Description of the task —
Write out the listing beneath this instruction in its entirety, exactly as it reads.

Material provided —
----
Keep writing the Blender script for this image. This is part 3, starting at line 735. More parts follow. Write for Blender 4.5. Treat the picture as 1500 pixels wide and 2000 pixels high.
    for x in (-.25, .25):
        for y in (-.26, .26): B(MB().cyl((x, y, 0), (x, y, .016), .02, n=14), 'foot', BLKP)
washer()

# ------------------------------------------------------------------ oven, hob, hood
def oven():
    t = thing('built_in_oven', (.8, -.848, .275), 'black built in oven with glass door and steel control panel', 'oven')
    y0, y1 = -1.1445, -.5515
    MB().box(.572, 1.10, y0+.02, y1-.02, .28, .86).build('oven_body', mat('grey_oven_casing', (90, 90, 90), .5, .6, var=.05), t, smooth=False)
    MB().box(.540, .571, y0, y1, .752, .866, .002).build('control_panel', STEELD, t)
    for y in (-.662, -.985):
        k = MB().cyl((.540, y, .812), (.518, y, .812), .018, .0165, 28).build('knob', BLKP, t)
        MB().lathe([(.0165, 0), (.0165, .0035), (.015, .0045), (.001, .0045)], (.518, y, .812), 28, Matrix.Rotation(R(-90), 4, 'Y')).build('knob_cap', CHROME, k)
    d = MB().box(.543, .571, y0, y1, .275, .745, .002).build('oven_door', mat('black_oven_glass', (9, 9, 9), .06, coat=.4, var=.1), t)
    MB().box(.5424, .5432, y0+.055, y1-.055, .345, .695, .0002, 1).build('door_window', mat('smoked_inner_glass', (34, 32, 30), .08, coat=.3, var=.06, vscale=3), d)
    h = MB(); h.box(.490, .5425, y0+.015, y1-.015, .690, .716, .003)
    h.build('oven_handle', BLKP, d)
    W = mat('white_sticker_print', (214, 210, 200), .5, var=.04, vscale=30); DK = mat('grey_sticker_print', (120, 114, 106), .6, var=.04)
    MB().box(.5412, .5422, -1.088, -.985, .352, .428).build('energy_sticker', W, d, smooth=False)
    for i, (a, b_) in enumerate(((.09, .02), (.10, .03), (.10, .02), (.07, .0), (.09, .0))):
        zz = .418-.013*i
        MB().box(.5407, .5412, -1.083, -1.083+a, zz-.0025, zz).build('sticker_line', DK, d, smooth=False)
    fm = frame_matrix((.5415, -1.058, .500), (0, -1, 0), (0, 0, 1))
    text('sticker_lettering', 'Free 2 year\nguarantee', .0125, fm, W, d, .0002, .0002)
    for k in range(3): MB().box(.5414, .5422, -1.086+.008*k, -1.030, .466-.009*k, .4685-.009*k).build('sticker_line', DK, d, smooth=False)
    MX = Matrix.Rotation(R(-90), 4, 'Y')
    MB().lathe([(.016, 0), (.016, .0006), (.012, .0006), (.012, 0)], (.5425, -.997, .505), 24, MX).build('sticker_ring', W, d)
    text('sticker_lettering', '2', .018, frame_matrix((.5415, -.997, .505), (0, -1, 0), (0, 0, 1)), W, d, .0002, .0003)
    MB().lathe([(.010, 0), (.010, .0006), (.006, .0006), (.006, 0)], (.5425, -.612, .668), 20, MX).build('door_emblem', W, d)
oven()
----
Full answer —
Keep writing the Blender script for this image. This is part 3, starting at line 735. More parts follow. Write for Blender 4.5. Treat the picture as 1500 pixels wide and 2000 pixels high.
    for x in (-.25, .25):
        for y in (-.26, .26): B(MB().cyl((x, y, 0), (x, y, .016), .02, n=14), 'foot', BLKP)
washer()

# ------------------------------------------------------------------ oven, hob, hood
def oven():
    t = thing('built_in_oven', (.8, -.848, .275), 'black built in oven with glass door and steel control panel', 'oven')
    y0, y1 = -1.1445, -.5515
    MB().box(.572, 1.10, y0+.02, y1-.02, .28, .86).build('oven_body', mat('grey_oven_casing', (90, 90, 90), .5, .6, var=.05), t, smooth=False)
    MB().box(.540, .571, y0, y1, .752, .866, .002).build('control_panel', STEELD, t)
    for y in (-.662, -.985):
        k = MB().cyl((.540, y, .812), (.518, y, .812), .018, .0165, 28).build('knob', BLKP, t)
        MB().lathe([(.0165, 0), (.0165, .0035), (.015, .0045), (.001, .0045)], (.518, y, .812), 28, Matrix.Rotation(R(-90), 4, 'Y')).build('knob_cap', CHROME, k)
    d = MB().box(.543, .571, y0, y1, .275, .745, .002).build('oven_door', mat('black_oven_glass', (9, 9, 9), .06, coat=.4, var=.1), t)
    MB().box(.5424, .5432, y0+.055, y1-.055, .345, .695, .0002, 1).build('door_window', mat('smoked_inner_glass', (34, 32, 30), .08, coat=.3, var=.06, vscale=3), d)
    h = MB(); h.box(.490, .5425, y0+.015, y1-.015, .690, .716, .003)
    h.build('oven_handle', BLKP, d)
    W = mat('white_sticker_print', (214, 210, 200), .5, var=.04, vscale=30); DK = mat('grey_sticker_print', (120, 114, 106), .6, var=.04)
    MB().box(.5412, .5422, -1.088, -.985, .352, .428).build('energy_sticker', W, d, smooth=False)
    for i, (a, b_) in enumerate(((.09, .02), (.10, .03), (.10, .02), (.07, .0), (.09, .0))):
        zz = .418-.013*i
        MB().box(.5407, .5412, -1.083, -1.083+a, zz-.0025, zz).build('sticker_line', DK, d, smooth=False)
    fm = frame_matrix((.5415, -1.058, .500), (0, -1, 0), (0, 0, 1))
    text('sticker_lettering', 'Free 2 year\nguarantee', .0125, fm, W, d, .0002, .0002)
    for k in range(3): MB().box(.5414, .5422, -1.086+.008*k, -1.030, .466-.009*k, .4685-.009*k).build('sticker_line', DK, d, smooth=False)
    MX = Matrix.Rotation(R(-90), 4, 'Y')
    MB().lathe([(.016, 0), (.016, .0006), (.012, .0006), (.012, 0)], (.5425, -.997, .505), 24, MX).build('sticker_ring', W, d)
    text('sticker_lettering', '2', .018, frame_matrix((.5415, -.997, .505), (0, -1, 0), (0, 0, 1)), W, d, .0002, .0003)
    MB().lathe([(.010, 0), (.010, .0006), (.006, .0006), (.006, 0)], (.5425, -.612, .668), 20, MX).build('door_emblem', W, d)
oven()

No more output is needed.